Edwards is the dangerous one, I think, if we let the media give him a nice write up. We cannot ever let anyone forget that he’s a parasite, a scumbag lawyer who made his money chasing after personal injuries. At heart, he’s no different than all of those lawyers who advertise on TV at 2AM promising to get you a better settlement out of that car crash.

We can, if we attack with sufficient audacity, turn Edwards’ image against him. He’s all style and no substance. Beneath everything, he’s a far-left liberal. Pro-abortion, pro-gay, and everything else that goes with it. Edwards will be harder to run against for the simple reason that, unlike many of the other candidates, he’s not obviously insane. A campaign against Edwards will be tough, and probably have to be fought on the issues. Luckily for us, Edwards remains a dark horse.

Wesley Clark, the third viable candidate, will probably fight Edwards for the nomination all across the South. Clark has more money than Edwards, a stronger base of support, and more endorsements. If Edwards cannot follow up this win with wins elsewhere in the South in the next few weeks, he’ll be finished. He might well be a possibility for the Vice Presidency, but Vice Presidential picks only matter at the margins.

For this reason, Republicans in the South ought to get out and vote for the worst candidate with the best chance of winning. In most cases this will be either Dean or Clark. All things considered, I think that we’d rather face Howard Dean than Wesley Clark, and rather Wesley Clark than John Edwards.

And, what of General Clark? A large percentage of Democrats seem to be convinced that, simply because he’s a General, Clark will be invulnerable on national security issues. In fact, nothing is further from the truth: if the Democratic nominee is Clark, the campaign will focus in on military and security issues even more than it would otherwise. Clark, in fact, is strong on national security on the outside and weak on the inside.

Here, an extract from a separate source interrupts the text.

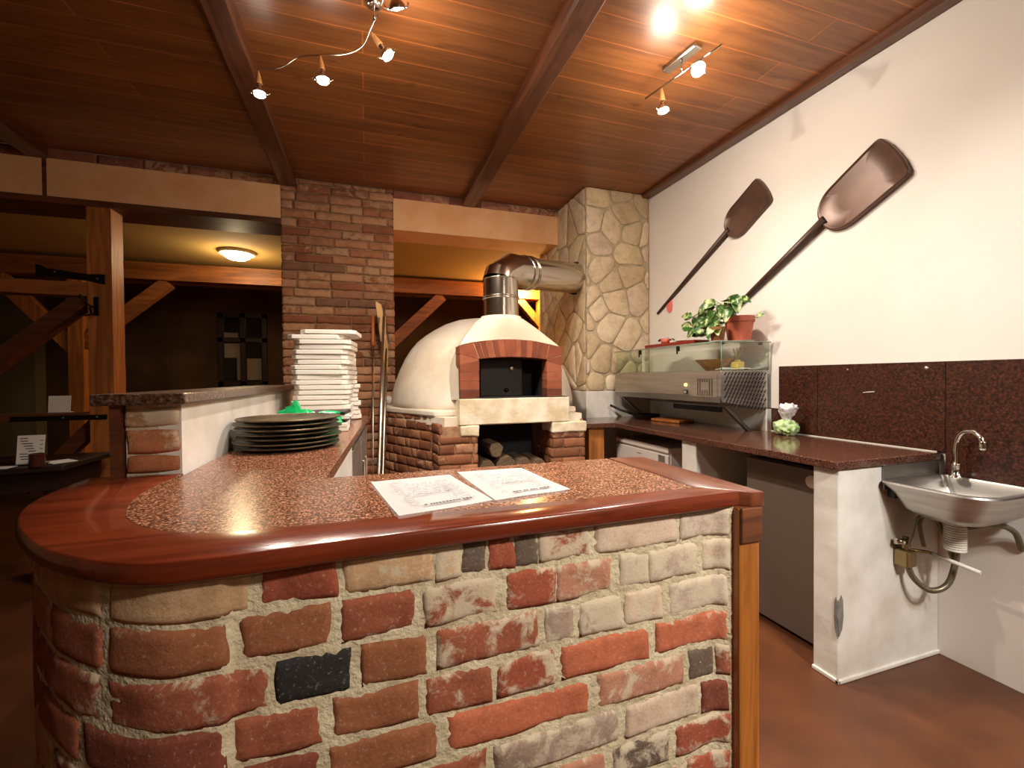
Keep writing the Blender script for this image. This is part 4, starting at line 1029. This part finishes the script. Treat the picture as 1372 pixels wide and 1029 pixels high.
for k in range(16):
    a = rnd.uniform(0, 6.28); bx_, by_ = 2.235+rnd.uniform(-.03,.03), 2.92+rnd.uniform(-.07,.07); leaf(b, (bx_, by_, GZ+.055), (math.cos(a)*.6, math.sin(a), rnd.uniform(.2,.9)), (0,0,1), rnd.uniform(.03,.055), .018, .15)
sc = thing('small_succulent', 'small dark succulent standing in the red tray', 'potted plant'); obj('foliage', b, 'leaf_dark', sc, auto=0)
b = BM(); lathe(b, [(0,0),(.03,0),(.038,.04),(.034,.04),(0,.034)], 20, T(2.235,2.92,GZ+.0345)); obj('pot', b, 'terracotta', sc)
b = BM(); lathe(b, [(0,0),(.04,0),(.062,.006),(.06,.008),(0,.003)], 28, T(2.23,2.70,GZ+.035)); solo('white_saucer', b, 'white_plastic', 'white saucer on the red tray beside the pothos leaves', 'saucer', smooth=40)

# ------------------------------------------------------------------ peels on the white wall
def wallpeel(label, tip, neck, end, w, r0, r1, square):
    # everything lies in the wall plane x = 2.52; coordinates are (y, z)
    t = thing('wall_peel', label, 'peel', 'decorative peels on the white wall')
    tip, neck, end = Vector(tip), Vector(neck), Vector(end); ax = (end-neck); Ln = ax.length; ax /= Ln; sd = Vector((-ax.y, ax.x))
    # outline in (along, across)
    h2 = w/2; pol = []; R_n = h2*1.05; tw = 1+square
    for i in range(13): a = PI/2*i/12; pol.append((R_n*(1-math.cos(a)), h2*(.12+.88*math.sin(a))))
    pol += [(Ln*.5, h2*(1+square*.5)), (Ln*.8, h2*tw), (Ln*.93, h2*tw), (Ln*.965, h2*tw*.97), (Ln*.99, h2*tw*.88)]
    pol += [(Ln*1.015, h2*tw*.45)]
    pol = pol+[(Ln*1.02, 0)]+[(u, -v) for u, v in pol[::-1]]
    cen = (Ln*.55, 0)
    b = BM(); rings = []
    for sc_, x in ((1,2.5195),(1,2.494),(.965,2.488),(.93,2.490),(.90,2.4965),(.5,2.4975)):
        rings.append([b.verts.new((x, *(neck+ax*(cen[0]+(u-cen[0])*sc_)+sd*(v*sc_)))) for u, v in pol])
    n = len(pol)
    for r_0, r_1 in zip(rings, rings[1:]):
        for i in range(n): b.faces.new((r_0[i], r_0[(i+1)%n], r_1[(i+1)%n], r_1[i]))
    b.faces.new(rings[-1]); b.faces.new(rings[0])
    o = obj('blade', b, 'peel', t); smoothang(o, 50)
    b = BM(); A = tip; B = neck+ax*.03; tube(b, [(2.519-r0, A.x, A.y), (2.519-(r0+r1)/2, *(A+(B-A)*.5)), (2.519-r1, B.x, B.y)], [r0, (r0+r1)/2, r1], 12); obj('handle', b, 'peel_edge', t)
wallpeel('smaller dark brown wooden peel hung slanted on the white wall', (3.385,1.872), (2.57,2.345), (2.245,2.535), .235, .011, .021, -.03)
wallpeel('larger dark brown peel with raised rim on the white wall', (2.56,1.745), (1.865,2.178), (1.485,2.395), .265, .015, .024, .05)
tg = thing('pink_tag', 'small pink plastic loop hanging at the tip of the smaller peel', 'tag')
b = BM(); pts = [(3.225+.033*math.cos(a), 1.925+.062*math.sin(a)-.012*abs(math.cos(a))) for a in [i*2*PI/28 for i in range(28)]]
prism(b, pts, 2.511, 2.5185, .002, 1, axis='x'); obj('plate', b, 'pink', tg)
b = BM(); tube(b, [(2.512,3.225+.033*math.cos(a),1.92+.06*math.sin(a)) for a in [i*2*PI/24 for i in range(25)]], .0045, 6); obj('rim', b, 'pink', tg)
# ================================================================== TRACK LAMPS
def align(p, d):
    q = Vector((0,0,-1)).rotation_difference(Vector(d).normalized()); return T(*p) @ q.to_matrix().to_4x4()
LIGHTS = []
def spothead(parent, p, d, power, bright=False, col=(1,.86,.68), size=115):
    mt = align(p, d)
    b = BM(); lathe(b, [(0,0),(.005,0),(.007,-.01),(.0145,-.06),(.0155,-.072),(.012,-.076),(0,-.076)], 16, mt); h = obj('spotlight', b, 'stem_wood', parent, smooth=True)
    b = BM(); lathe(b, [(0,-.074),(.013,-.074),(.013,-.096),(.02,-.1),(.031,-.116),(.034,-.126),(.034,-.131),(.029,-.131),(.027,-.118),(0,-.112)], 24, mt); o = obj('socket', b, 'chrome', h); smoothang(o, 40)
    b = BM(); lathe(b, [(0,-.128),(.012,-.129),(.0265,-.127)], 24, mt); obj('bulb', b, 'bulb_bright' if bright else 'bulb', h)
    b = BM(); tube(b, [mt @ V(.0335,0,-.128), mt @ V(.046,0,-.122), mt @ V(.048,0,-.112)], .003, 6); tube(b, [mt @ V(-.0335,0,-.128), mt @ V(-.046,0,-.122), mt @ V(-.048,0,-.112)], .003, 6); obj('clip', b, 'chrome', h)
    LIGHTS.append((mt @ V(0,0,-.14), Vector(d).normalized(), power, col, size))
tl = thing('track_light', 'curved chrome rod lamp with wooden spotlights above the stacked pans', 'track light')
rod = catmull([(-.52,2.60,2.905),(-.40,2.54,2.905),(-.30,2.43,2.905),(-.2,2.385,2.905),(-.08,2.34,2.905),(.0,2.26,2.905),(.04,2.13,2.905),(.08,1.98,2.905),(.10,1.80,2.905)], 6)
b = BM(); tube(b, rod, .0038, 8); obj('rod', b, 'chrome', tl, smooth=True)
for p in ((.05,2.09),):
    b = BM(); tube(b, [(p[0],p[1],2.905),(p[0],p[1],2.985)], .005, 8); lathe(b, [(0,-.0),(.03,0),(.034,-.012),(.02,-.016),(0,-.016)], 20, T(p[0],p[1],2.989)); obj('mount', b, 'chrome', tl)
WC = (1,.875,.74)
for p, d, w in (((-.515,2.595,2.9),(.06,-.12,-1),5),((-.2,2.385,2.9),(.1,-.12,-1),15),((.035,2.15,2.9),(.58,-.12,-.78),28),((.098,1.79,2.9),(.30,.45,-.9),26)):
    spothead(tl, p, d, w, col=WC)
tr = thing('track_light', 'straight chrome rod lamp with glaring spotlight near the white wall', 'track light')
b = BM(); tube(b, [(1.545,2.19,2.905),(1.575,2.07,2.905),(1.61,1.9,2.905),(1.65,1.72,2.905)], .0055, 8); obj('rod', b, 'chrome', tr)
b = BM(); box(b, -.03, .03, -.11, .11, -.02, 0, .008, 2, T(1.6,1.95,2.99) @ RZ(.18)); tube(b, [(1.6,1.95,2.905),(1.6,1.95,2.98)], .006, 8); obj('mount', b, 'chrome', tr)
spothead(tr, (1.572,2.08,2.9), (.03,-.08,-1), 22, col=WC)
spothead(tr, (1.615,1.88,2.9), (-.35,-.72,-.72), 34, True, col=(1,.92,.80))

for i, (p, d, w, colr, size) in enumerate(LIGHTS):
    l = bpy.data.lights.new('spot_beam', 'SPOT'); l.energy = w*2.5; l.color = colr; l.spot_size = math.radians(size+40); l.spot_blend = .8; l.shadow_soft_size = .03
    o = bpy.data.objects.new('spot_beam', l); C.objects.link(o); o.location = p; o.rotation_euler = Vector((0,0,-1)).rotation_difference(d).to_euler()
    # the spill of the open reflector lamp on ceiling and walls
    l = bpy.data.lights.new('spot_spill', 'POINT'); l.energy = w*(.5 if i == 4 else .35 if i == 5 else .17); l.color = colr; l.shadow_soft_size = .05
    o = bpy.data.objects.new('spot_spill', l); C.objects.link(o); o.location = p+d*.03
# ceiling lamps of the part of the room behind the camera
def room_lamp(x, y, z, to, w, cone, colr):
    l = bpy.data.lights.new('room_lamp', 'SPOT'); l.energy = w; l.color = colr; l.spot_size = math.radians(cone); l.spot_blend = 1.; l.shadow_soft_size = .12
    o = bpy.data.objects.new('room_lamp', l); C.objects.link(o); o.location = (x, y, z); o.rotation_euler = Vector((0,0,-1)).rotation_difference((Vector(to)-Vector((x,y,z))).normalized()).to_euler()
room_lamp(1.25, -1.1, 2.8, (.95,.9,.45), 330, 78, (1,.92,.80))
l = bpy.data.lights.new('ceiling_fill', 'POINT'); l.energy = 14; l.color = (1,.84,.66); l.shadow_soft_size = .15  # added fill light without a fixture, brightens the ceiling
o = bpy.data.objects.new('ceiling_fill', l); C.objects.link(o); o.location = (1.2, -1.6, 2.3)
room_lamp(1.6, -.8, 2.8, (2.15,1.3,.6), 120, 80, (.95,.98,1))
# ================================================================== TIMBER AND THE ROOM BEYOND
def timber(p, q, w, d, label, name='timber_beam', mat='timber_x', cat='beam', roll=0):
    """squared timber from p to q: w is its height or width in the wall plane (xz), d its depth along y"""
    p, q = Vector(p), Vector(q); ax = (q-p).normalized(); side = V(0,1,0); up = side.cross(ax).normalized(); b = BM(); g = []
    n = max(2, int((q-p).length/.12))
    for i in range(n+1):
        c_ = p.lerp(q, i/n); ring = []
        for (a, e) in ((-1,-1),(1,-1),(1,1),(-1,1)):
            j = 1+.03*noise.noise(V(i*.7, a*3, e*5+p.x))
            ring.append(b.verts.new(c_+up*(a*w/2*j)+side*(e*d/2)))
        g.append(ring)
    for r0, r1 in zip(g, g[1:]):
        for k in range(4): b.faces.new((r0[k], r0[(k+1)%4], r1[(k+1)%4], r1[k]))
    b.faces.new(g[0]); b.faces.new(g[-1])
    bmesh.ops.bevel(b, geom=[e for e in b.edges if len(e.link_faces) == 2 and e.calc_face_angle(0) > .8], offset=.006, segments=1, affect='EDGES')
    return solo(name, b, mat, label, cat)
timber((-1.89,4.19,0),(-1.89,4.19,2.6), .15, .17, 'thick orange timber post left of the low wall', 'timber_post', 'timber', 'post')
timber((-4.6,4.175,2.015),(-1.968,4.175,1.985), .1, .14, 'horizontal timber rail tied to the near post by an iron strap', 'timber_rail')
timber((-2.75,4.2,1.25),(-1.95,4.2,1.98), .105, .12, 'near reddish diagonal brace rising to the orange timber post', 'timber_brace', 'timber_dark', 'brace')
timber((-4.6,4.165,1.04),(-1.968,4.165,1.04), .055, .12, 'lower timber handrail running left from the near post', 'timber_rail', 'timber_dark')
timber((-2.4,4.22,.5),(-1.95,4.22,1.0), .09, .1, 'short diagonal brace under the lower handrail', 'timber_brace', 'timber_dark', 'brace')
st_ = thing('iron_strap', 'dark waisted iron strap across the top of the near timber post', 'strap')
b = BM(); prism(b, [(-2.26,2.15),(-2.23,2.145),(-2.2,2.125),(-1.95,2.095),(-1.89,2.1),(-1.855,2.10),(-1.855,2.025),(-1.89,2.03),(-1.95,2.045),(-2.2,2.065),(-2.23,2.055),(-2.26,2.055)], 4.097, 4.105, .002, 1, axis='y'); obj('plate', b, 'iron', st_)
for x, z in ((-2.15,2.1),(-1.9,2.065)):
    b = BM(); lathe(b, [(0,.006),(.006,.005),(.008,0),(0,0)], 10, T(x,4.097,z) @ RX(PI/2)); obj('bolt', b, 'steel_dull', st_)
s2 = thing('iron_strap', 'dark flat iron strap on the lower handrail beside the post', 'strap')
b = BM(); box(b, -2.42, -1.86, 4.097, 4.105, 1.015, 1.05, .002, 1); obj('plate', b, 'iron', s2)
for x in (-2.12,-1.92):
    b = BM(); lathe(b, [(0,.006),(.006,.005),(.008,0),(0,0)], 10, T(x,4.097,1.033) @ RX(PI/2)); obj('bolt', b, 'steel_dull', s2)
hk = thing('iron_hook', 'black wrought iron coat hook on the orange timber post', 'hook')
b = BM(); box(b, -1.925, -1.895, 4.096, 4.105, 1.79, 1.93, .004); obj('plate', b, 'iron', hk)
b = BM(); tube(b, catmull([(-1.91,4.095,1.85),(-1.93,4.05,1.86),(-1.955,4.02,1.90),(-1.97,4.02,1.93)], 5), .007, 8); tube(b, catmull([(-1.91,4.095,1.82),(-1.91,4.05,1.79),(-1.905,4.02,1.80),(-1.90,4.0,1.84)], 5), .007, 8); tube(b, catmull([(-1.91,4.095,1.81),(-1.94,4.06,1.79),(-1.96,4.05,1.78)], 5), .006, 8)
obj('prongs', b, 'iron', hk, smooth=True)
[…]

Clark, it must be remembered, was fired from his job (or, to be exact, forced into early retirement under threat of firing) as Supreme Allied Commander Europe for what his boss at the time, General Hugh Shelton, described as, “integrity and character issues.” Think about that one for a second. In American history there have been two fired Generals who harboured Presidential ambitions: George McClellan and Douglas MacArthur. MacArthur was a national hero- one of the victors of the Second World War- who was fired over a legitimate military disagreement in which most of the American people took his side. He returned home to one of the largest parades in American history and gave a speech before a Joint Session of Congress that is remembered and quoted to this very day. McClellan lead the Union Army through about a year of war, organizing it for victory, before being fired as a result of his timidity and constant refusal to engage Southern forces which he claimed (bizarrely) to be vastly numerically superior to his own. In any case, neither became President (with McClellan being soundly defeated by Lincoln) and both were national heroes who, at the least, could claim some real military accomplishments.

The theory behind the candidacy of General Wesley Clark seems to be that he American people are so stupid that they’ll assume that any man who gets to wear four stars must be competent. This theory is… not borne out by American history. The only war that Clark commanded was the seventy-eight day fiasco in Kosovo, where the military power of the United States proved largely impotent against the might of Serbia and the air campaign was partially undermined because at least one French officer (apparently on the orders of the French government) was passing military secrets on to the Serbs.

Why exactly General Clark would support the concept of fighting a war only with our European ‘allies’ alongside after he went through is somewhat mystifying. In Kosovo the United States did virtually all of the fighting (with, naturally, a little help from the British) while America’s European ‘partners’ found and used various methods of obstruction. In fact, in his first book, Waging Modern War, Clark came off as somewhat hostile to the senseless concept (which he now heartily endorses) of waging war by committee.

In fact, by most accounts, one cannot find a single senior officer who liked General Clark. Most, it would seem, were of the opinion that he would never have achieved four-star rank were it not for the intervention of the Clinton White House. Most felt that he was a chameleon, what Colonel David Hackworth calls a ‘perfumed prince’, a politician in uniform. Clark does not scare me.

As for the Mayor of Vermont- I’m now praying for him to win. His speech tonight was… something. I’ve made the case against Dean elsewhere, so I’ll be brief here: that fellow ain’t right in the head. Seriously.

We cannot let up in the struggle for the American future, this contest in defense of our heritage of liberty. We must never keep in mind what we are really fighting for. If a Democrat wins in November, than al-Qaeda wins the war, and millions of Americans will eventually die as a result.

President Bush is the main enemy of the Islamists just as Osama Bin Laden is the main enemy of America. A vote for anyone other than President Bush, then, is a vote for al-Qaeda. We cannot forget this, and we cannot let anyone who would even contemplate the act forget it either.

The battle rages on all fronts, and we must be prepared to take and support all necessary measures.